14 Şimşon Lehi'ye yaklaşınca, Filistliler bağırarak ona yöneldiler. RAB'bin Ruhu büyük bir güçle Şimşon'un üzerine indi. Şimşon'un kollarını saran urganlar yanan keten gibi dağıldı, elindeki bağlar çözüldü.
When they arrived at Lehi, the Philistines came toward him, shouting [triumphantly]. But Yahweh’s Spirit came upon Samson powerfully. He snapped the ropes on his arms as easily as if they were stalks of burned flax, and the ropes fell off his wrists.
15 Şimşon yeni ölmüş bir eşeğin çene kemiğini eline alıp bununla bin kişiyi öldürdü.
Then he saw a donkey’s jawbone lying on the ground. It was fresh, [so it was hard]. He picked it up and killed about 1,000 Philistine men with it.
16 Sonra şöyle dedi: “Bir eşeğin çene kemiğiyle, İki eşek yığını yaptım, Eşeğin çene kemiğiyle bin kişiyi öldürdüm.”
Then Samson wrote this poem: “With the jawbone of a donkey I have made them like a heap of [dead] donkeys. With the jawbone of a donkey I killed 1,000 men.”

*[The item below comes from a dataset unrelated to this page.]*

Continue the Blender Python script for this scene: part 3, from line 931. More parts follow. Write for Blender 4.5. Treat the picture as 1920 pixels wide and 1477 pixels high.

17 Bunları söyledikten sonra çene kemiğini elinden attı. Oraya Ramat-Lehi adı verildi.
When he finished killing those men, he threw the jawbone away, and later that place was called Jawbone Hill.
18 Şimşon ölesiye susamıştı. RAB'be şöyle yakardı: “Kulunun eliyle büyük bir kurtuluş sağladın. Ama şimdi susuzluktan ölüp sünnetsizlerin eline mi düşeceğim?”
Then Samson was very thirsty, so he called out to Yahweh, “You have given me strength to win a great victory. So now must I die because of being thirsty, with the result that those heathen Philistines will take away my body [and mutilate it]?”
19 Bunun üzerine Tanrı Lehi'deki çukuru yardı. Çukurdan su fışkırdı. Şimşon suyu içince canlanıp güçlendi. Suyun çıktığı yere Eyn-Hakkore adını verdi. Pınar bugün de Lehi'de duruyor.
So God caused water to gush out of a depression in the ground at Lehi. Samson drank from it and soon felt strong again. He named that place ‘The spring of the one who called out’. That spring is still there at Lehi.
20 Şimşon Filistliler'in egemenliği sırasında İsrailliler'e yirmi yıl önderlik yaptı.
Samson was the leader of the Israeli people for 20 years, but during that time the Philistines [were the ones who really ruled over the land].